From 1600 to 1100 BCE Indo-European immigrants, called the Mycenaeans, occupied the mainland of the Greek peninsula. They attacked Troy, a city in Anatolia (now Turkey), on the other side of the Aegean Sea from Greece. This war is described in The Iliad, one of the earliest written pieces of Western literature, attributed to Homer and written down around the eighth century BCE.

By 800 BCE small, competing city-states, called “poleis” (or singular, polis), were forming in the mountains of southern Greece. These city-states each contained some 500–5, 000 male citizens and had varying degrees of popular participation in political life. The total Greek population may have been 2–3 million. The city-states shared a common language and religion, and after 776 BCE they came together every four years for competitive games held near Mount Olympus.

A Greek silver coin from about 160 BCE© Hoberman Collection/CorbisThe Greeks used their expanding population to set up more than 400 colonies along the shores of the Mediterranean and the Black seas between the mid-eighth and late sixth centuries. Their colonies in the Black Sea gave them access to fish, furs, timber, honey, gold, amber, and slaves from southern Russia. Greece introduced metallic coins in the seventh century BCE to facilitate trade; by 520 BCE they carried Athens’ emblem of an owl, the sacred bird of the goddess Athena. Instead of expansion by conquest, the early Greeks expanded by colonization.

Sparta and Athens, the chief city-states, differed profoundly in their culture and politics. The Spartans conquered their neighbors and forced them to live as slaves, providing agricultural labor. To keep them in control, Sparta developed an austere culture based on maintaining an elite military force, with a ruling council of 28 elders.

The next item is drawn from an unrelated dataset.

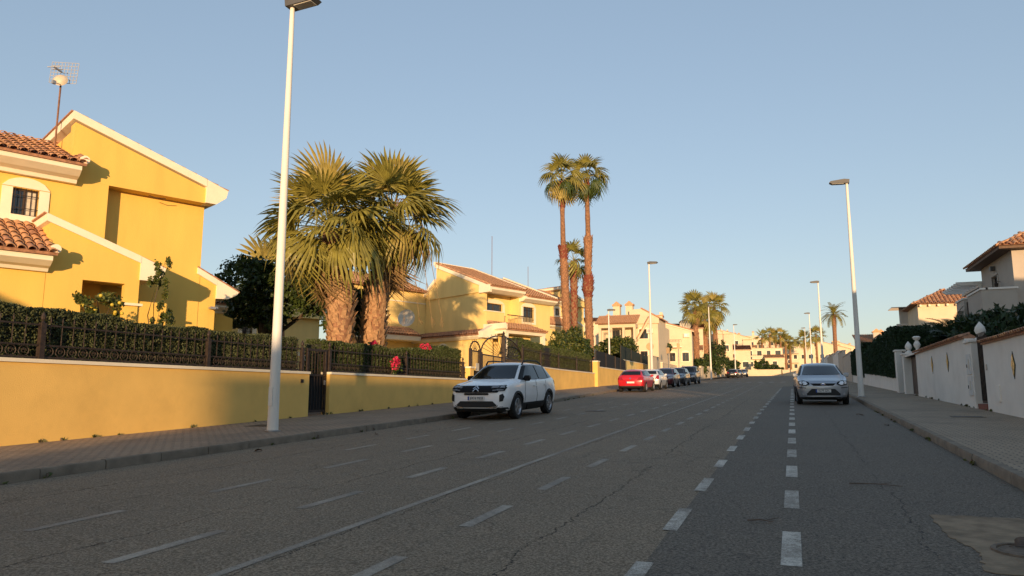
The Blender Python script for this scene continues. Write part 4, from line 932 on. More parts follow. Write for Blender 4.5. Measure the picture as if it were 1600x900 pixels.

Athens, on the other hand, gave wealthy men full political rights. A growing number were added as they could afford armor and weapons to serve in the army (a duty of all participants in government). By 450 BCE holders of public office were chosen by lot, and even the 10 military generals were elected. Since women, children, slaves, and foreigners had no vote, perhaps 10–12 percent of the estimated 300, 000 Athenians were participating in government.

Five hundred years before the Common Era, the largest and wealthiest agrarian civilization in the world was the Persian Empire. It conquered some of the Greek colonies on the shores of Anatolia but when the Athenians fought the Persians, they won — on land at Marathon in 490 BCE and in great sea battles. A runner, Phidippides, carried the news of victory the 26 miles from Marathon to Athens and died after shouting, “Rejoice, we conquer.” (The day before he had run 140 miles to Sparta and back, asking for help, which for religious reasons the Spartans wouldn’t give until the Moon was full.) Phidippides’s effort 2, 500 years ago also spawned the 26.2-mile marathon running races that are so popular today.

After their victory over the Persians, Athens enjoyed a golden age of cultural creativity of some 150 years. The high tide of democratic participation took place under the elected general Pericles, who served 32 years in the mid-fifth century. Athenian merchants had earlier brought knowledge and ideas from Mesopotamia and Egypt; Athenian scientists, philosophers, and playwrights developed and combined cultural traditions that would later spread throughout Europe and serve as a foundation for Western culture. (Just for reference: the philosophers Socrates died in 399 BCE, Plato about 348 BCE, and Aristotle in 322 BCE.)

Of course, most Greeks did not have an advanced education; the literacy rate for that time is estimated at about 5 percent. The more educated Greeks believed in a pantheon of gods, headed by the sky god, Zeus, who emerged triumphant from the battle of the gods. (See the Greek origin story in Unit 1.) Many Greeks believed in mystery religions, which involved secrets known only to initiates and often entailed a savior whose death and resurrection would lead to salvation for followers.